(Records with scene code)
============

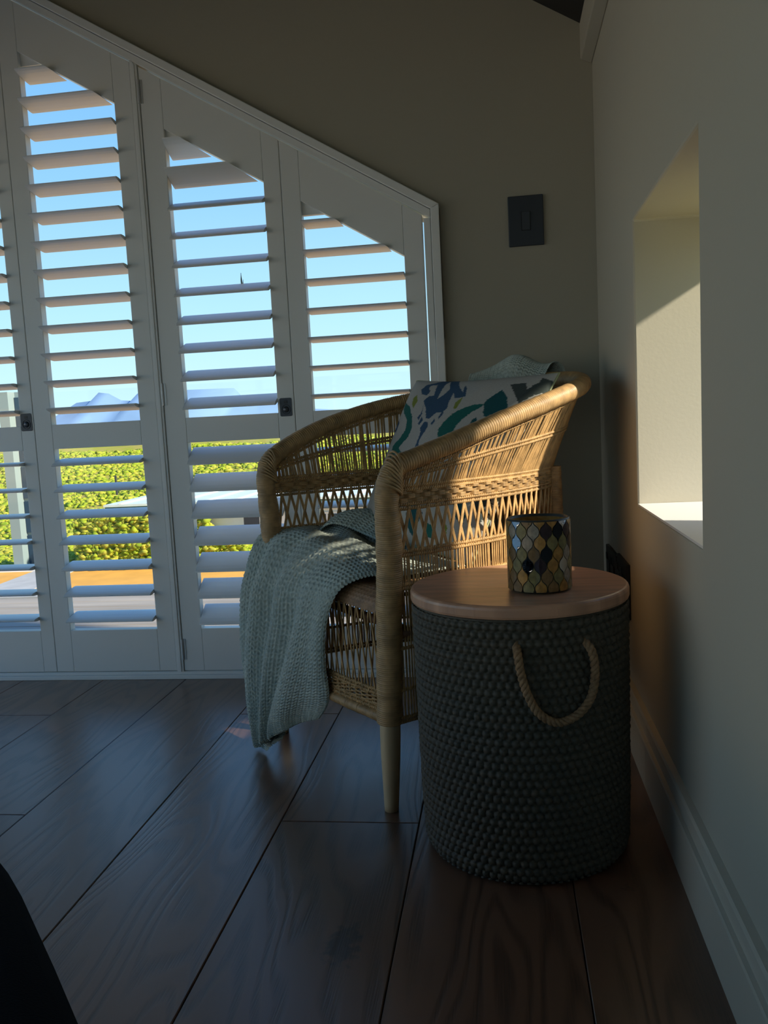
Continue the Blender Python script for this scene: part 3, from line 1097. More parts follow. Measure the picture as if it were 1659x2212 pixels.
# crossing turns where the rail meets the posts
for sgn in (1, -1):
    e = RAIL_T[-1] if sgn == 1 else RAIL_T[0]
    mb = MB()
    for k in range(9):
        q = k / 8
        c = np.array([e[0] + sgn * 0.0, e[1] + 0.012 * q, e[2] - 0.034 + 0.040 * q])
        ax = np.array([0, 0.55 + 0.4 * q, 0.85 - 0.75 * q])
        ax /= np.linalg.norm(ax)
        u_ = np.array([1.0, 0, 0])
        v_ = np.cross(ax, u_)
        ring = [cw(*(c + 0.0225 * (math.cos(t_) * u_ + math.sin(t_) * v_))) for t_ in np.linspace(0, 2 * PI, 21)[:-1]]
        mb.tube(ring, 0.0023, 6, closed=True)
    mb.build('corner_wrap', 'cane_wrap', chair, smooth=True)

# upright canes
N_IND = [0]
rest = {}


def cane(pts, r=0.0019, key='cane_infill', m='cane', seg=5):
    P = cwv(np.asarray(pts))
    if N_IND[0] < 300:
        MB().tube(P, r, seg, caps=False).build('cane_stake', m, chair, smooth=True)
        N_IND[0] += 1
    else:
        rest.setdefault((key, m), MB()).tube(P, r, seg, caps=False)


TS = np.linspace(0.012, 0.988, 290)
for i, t_ in enumerate(TS):             # between the plaited band and the rail
    zt = float(rail_z(t_)) - 0.004
    z_ = np.linspace(Z_BT - 0.004, zt, 4)
    lean = 0.0
    cane(shell(np.full(4, t_) + np.linspace(0, 0.004, 4) * rng.normal(0, 1), z_), r=0.0019 if i % 2 else 0.0021)
TL_ = np.linspace(0.02, 0.98, 60)
dt = TL_[1] - TL_[0]
ZL0, ZL1 = 0.468, 0.549
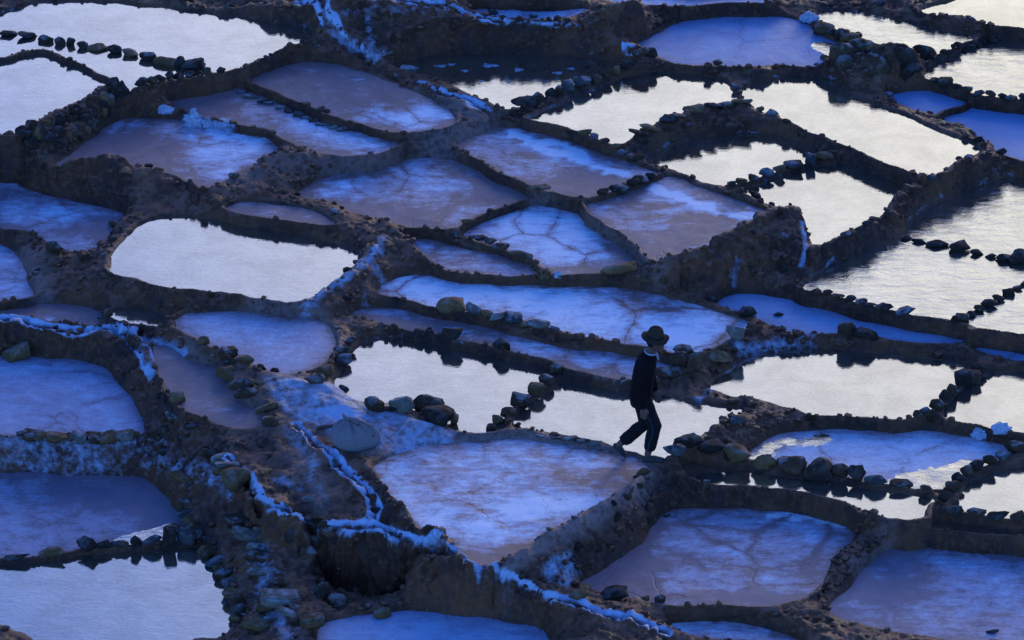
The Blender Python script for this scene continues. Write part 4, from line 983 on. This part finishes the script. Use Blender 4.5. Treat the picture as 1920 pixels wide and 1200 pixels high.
# ------------------------------------------------------------------ crumpled plastic and salt lumps
def crumple(name, px, py, wpx, hpx, seed, mat, label, cat, rough=.55, sub=4):
    import bmesh
    p = hit(px, py); s = ppm(p); a = wpx/2/s; c = hpx/s*.62
    bm = bmesh.new(); bmesh.ops.create_icosphere(bm, subdivisions=sub, radius=1)
    off = Vector((seed*7.3, seed*3.1, seed*5.7))
    for v in bm.verts:
        q = v.co.copy(); d = 1+rough*(abs(mnoise.noise(q*1.6+off))*1.6-.5)+rough*.45*(abs(mnoise.noise(q*3.6+off))*1.6-.4)+.05*mnoise.noise(q*8+off)
        q *= max(.3, d); v.co = Vector((q.x*a, q.y*a*.7, max(q.z, -.35)*c))
    me = bpy.data.meshes.new(name); bm.to_mesh(me); bm.free(); me.materials.append(mat); me.polygons.foreach_set('use_smooth', [cat != 'plastic bag']*len(me.polygons))
    o = link(name, me, label=label, category=cat); o.location = (p[0], p[1]+a*.4, p[2]+c*.25); return o
crumple('plastic_bag', 1842, 822, 44, 26, 1, M['plastic'], 'crumpled white plastic bag on the right dike, left of two', 'plastic bag', .4, 3)
crumple('plastic_bag', 1878, 812, 38, 24, 2, M['plastic'], 'smaller crumpled plastic bag at the right end of the pair', 'plastic bag', .4, 3)
crumple('salt_heap', 310, 212, 36, 16, 3, M['saltlump'], 'flat white salt lump on the upper left dike', 'salt lump', .3)
crumple('salt_heap', 363, 238, 40, 36, 4, M['saltlump'], 'pointed white salt heap on the dike of the upper left pans', 'salt lump', .5)
crumple('salt_heap', 388, 240, 20, 22, 5, M['saltlump'], 'small salt lump leaning against the pointed white heap', 'salt lump', .45)
crumple('salt_heap', 420, 236, 46, 10, 6, M['saltlump'], 'low strip of salt right of the pointed white heap', 'salt lump', .4)
crumple('salt_heap', 1518, 40, 40, 18, 8, M['saltlump'], 'white salt lump on the dike above the top blue pan', 'salt lump', .4)
crumple('salt_heap', 1046, 520, 18, 14, 9, M['saltlump'], 'tiny white lump beside the dry straw tuft', 'salt lump', .4)
for i, (px, py, wd, hp) in enumerate([(826,124,24,5),(846,121,16,4),(872,133,14,5),(918,123,34,8),(972,131,18,8),(1071,129,14,4),(1046,137,20,5),(902,152,10,3)]):
    p = unproj(px, py, PANS[5][1]*ZS); s = ppm(p); a = wd*.38/s; b = hp*.4/s/math.sin(PITCH); n = 22; V = []; Fc = []
    rr_ = random.Random(i)
    ph = [rr_.uniform(0, 6.28) for _ in range(3)]
    for z in (.001, .007):
        for k in range(n):
            t = 2*math.pi*k/n; r = 1+.3*math.sin(3*t+ph[0])+.22*math.sin(5*t+ph[1])+.15*math.sin(9*t+ph[2]); V.append((a*r*math.cos(t), b*r*math.sin(t), z))
    Fc = [tuple(range(n-1, -1, -1)), tuple(range(n, 2*n))]+[(k, (k+1) % n, n+(k+1) % n, n+k) for k in range(n)]
    o = merged('salt_flake', [(V, Fc)], M['saltlump'], loc=(p[0], p[1], p[2]), label='%s floating salt flake from the left in the dark pond top centre' % ORD[sorted(range(8), key=lambda q: [826,846,872,918,972,1071,1046,902][q]).index(i)], category='salt flake', group='salt flakes in the dark pond')
def tuft(px, py, n, hgt, label, seed):
    p = hit(px, py); r_ = random.Random(seed); parts = []
    for i in range(n):
        a = r_.uniform(0, 6.28); l_ = hgt*r_.uniform(.5, 1.1); out = r_.uniform(.2, .9)*l_
        b = Vector((r_.uniform(-.05, .05), r_.uniform(-.05, .05), -.01)); e = b+Vector((math.cos(a)*out, math.sin(a)*out, l_*.8)); m_ = b*.5+e*.5+Vector((0, 0, l_*.15))
        parts.append(loft([b, m_, e], [.006, .005, .0015], seg=5))
    merged('dry_plant', parts, M['straw'], loc=(p[0], p[1], p[2]), label=label, category='plant')
tuft(1022, 520, 34, .14, 'tuft of dry straw on the dike below the cracked pan', 1)
tuft(1000, 505, 12, .08, 'small wisp of dry straw left of the larger tuft', 2)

============

Without the pictures, retype the whole of the material above exactly.

Expected answer:
Continue the Blender Python script for this scene: part 3, from line 1097. More parts follow. Measure the picture as if it were 1659x2212 pixels.
# crossing turns where the rail meets the posts
for sgn in (1, -1):
    e = RAIL_T[-1] if sgn == 1 else RAIL_T[0]
    mb = MB()
    for k in range(9):
        q = k / 8
        c = np.array([e[0] + sgn * 0.0, e[1] + 0.012 * q, e[2] - 0.034 + 0.040 * q])
        ax = np.array([0, 0.55 + 0.4 * q, 0.85 - 0.75 * q])
        ax /= np.linalg.norm(ax)
        u_ = np.array([1.0, 0, 0])
        v_ = np.cross(ax, u_)
        ring = [cw(*(c + 0.0225 * (math.cos(t_) * u_ + math.sin(t_) * v_))) for t_ in np.linspace(0, 2 * PI, 21)[:-1]]
        mb.tube(ring, 0.0023, 6, closed=True)
    mb.build('corner_wrap', 'cane_wrap', chair, smooth=True)

# upright canes
N_IND = [0]
rest = {}


def cane(pts, r=0.0019, key='cane_infill', m='cane', seg=5):
    P = cwv(np.asarray(pts))
    if N_IND[0] < 300:
        MB().tube(P, r, seg, caps=False).build('cane_stake', m, chair, smooth=True)
        N_IND[0] += 1
    else:
        rest.setdefault((key, m), MB()).tube(P, r, seg, caps=False)


TS = np.linspace(0.012, 0.988, 290)
for i, t_ in enumerate(TS):             # between the plaited band and the rail
    zt = float(rail_z(t_)) - 0.004
    z_ = np.linspace(Z_BT - 0.004, zt, 4)
    lean = 0.0
    cane(shell(np.full(4, t_) + np.linspace(0, 0.004, 4) * rng.normal(0, 1), z_), r=0.0019 if i % 2 else 0.0021)
TL_ = np.linspace(0.02, 0.98, 60)
dt = TL_[1] - TL_[0]
ZL0, ZL1 = 0.468, 0.549
The Blender Python script for this scene continues. Write part 4, from line 983 on. This part finishes the script. Use Blender 4.5. Treat the picture as 1920 pixels wide and 1200 pixels high.
# ------------------------------------------------------------------ crumpled plastic and salt lumps
def crumple(name, px, py, wpx, hpx, seed, mat, label, cat, rough=.55, sub=4):
    import bmesh
    p = hit(px, py); s = ppm(p); a = wpx/2/s; c = hpx/s*.62
    bm = bmesh.new(); bmesh.ops.create_icosphere(bm, subdivisions=sub, radius=1)
    off = Vector((seed*7.3, seed*3.1, seed*5.7))
    for v in bm.verts:
        q = v.co.copy(); d = 1+rough*(abs(mnoise.noise(q*1.6+off))*1.6-.5)+rough*.45*(abs(mnoise.noise(q*3.6+off))*1.6-.4)+.05*mnoise.noise(q*8+off)
        q *= max(.3, d); v.co = Vector((q.x*a, q.y*a*.7, max(q.z, -.35)*c))
    me = bpy.data.meshes.new(name); bm.to_mesh(me); bm.free(); me.materials.append(mat); me.polygons.foreach_set('use_smooth', [cat != 'plastic bag']*len(me.polygons))
    o = link(name, me, label=label, category=cat); o.location = (p[0], p[1]+a*.4, p[2]+c*.25); return o
crumple('plastic_bag', 1842, 822, 44, 26, 1, M['plastic'], 'crumpled white plastic bag on the right dike, left of two', 'plastic bag', .4, 3)
crumple('plastic_bag', 1878, 812, 38, 24, 2, M['plastic'], 'smaller crumpled plastic bag at the right end of the pair', 'plastic bag', .4, 3)
crumple('salt_heap', 310, 212, 36, 16, 3, M['saltlump'], 'flat white salt lump on the upper left dike', 'salt lump', .3)
crumple('salt_heap', 363, 238, 40, 36, 4, M['saltlump'], 'pointed white salt heap on the dike of the upper left pans', 'salt lump', .5)
crumple('salt_heap', 388, 240, 20, 22, 5, M['saltlump'], 'small salt lump leaning against the pointed white heap', 'salt lump', .45)
crumple('salt_heap', 420, 236, 46, 10, 6, M['saltlump'], 'low strip of salt right of the pointed white heap', 'salt lump', .4)
crumple('salt_heap', 1518, 40, 40, 18, 8, M['saltlump'], 'white salt lump on the dike above the top blue pan', 'salt lump', .4)
crumple('salt_heap', 1046, 520, 18, 14, 9, M['saltlump'], 'tiny white lump beside the dry straw tuft', 'salt lump', .4)
for i, (px, py, wd, hp) in enumerate([(826,124,24,5),(846,121,16,4),(872,133,14,5),(918,123,34,8),(972,131,18,8),(1071,129,14,4),(1046,137,20,5),(902,152,10,3)]):
    p = unproj(px, py, PANS[5][1]*ZS); s = ppm(p); a = wd*.38/s; b = hp*.4/s/math.sin(PITCH); n = 22; V = []; Fc = []
    rr_ = random.Random(i)
    ph = [rr_.uniform(0, 6.28) for _ in range(3)]
    for z in (.001, .007):
        for k in range(n):
            t = 2*math.pi*k/n; r = 1+.3*math.sin(3*t+ph[0])+.22*math.sin(5*t+ph[1])+.15*math.sin(9*t+ph[2]); V.append((a*r*math.cos(t), b*r*math.sin(t), z))
    Fc = [tuple(range(n-1, -1, -1)), tuple(range(n, 2*n))]+[(k, (k+1) % n, n+(k+1) % n, n+k) for k in range(n)]
    o = merged('salt_flake', [(V, Fc)], M['saltlump'], loc=(p[0], p[1], p[2]), label='%s floating salt flake from the left in the dark pond top centre' % ORD[sorted(range(8), key=lambda q: [826,846,872,918,972,1071,1046,902][q]).index(i)], category='salt flake', group='salt flakes in the dark pond')
def tuft(px, py, n, hgt, label, seed):
    p = hit(px, py); r_ = random.Random(seed); parts = []
    for i in range(n):
        a = r_.uniform(0, 6.28); l_ = hgt*r_.uniform(.5, 1.1); out = r_.uniform(.2, .9)*l_
        b = Vector((r_.uniform(-.05, .05), r_.uniform(-.05, .05), -.01)); e = b+Vector((math.cos(a)*out, math.sin(a)*out, l_*.8)); m_ = b*.5+e*.5+Vector((0, 0, l_*.15))
        parts.append(loft([b, m_, e], [.006, .005, .0015], seg=5))
    merged('dry_plant', parts, M['straw'], loc=(p[0], p[1], p[2]), label=label, category='plant')
tuft(1022, 520, 34, .14, 'tuft of dry straw on the dike below the cracked pan', 1)
tuft(1000, 505, 12, .08, 'small wisp of dry straw left of the larger tuft', 2)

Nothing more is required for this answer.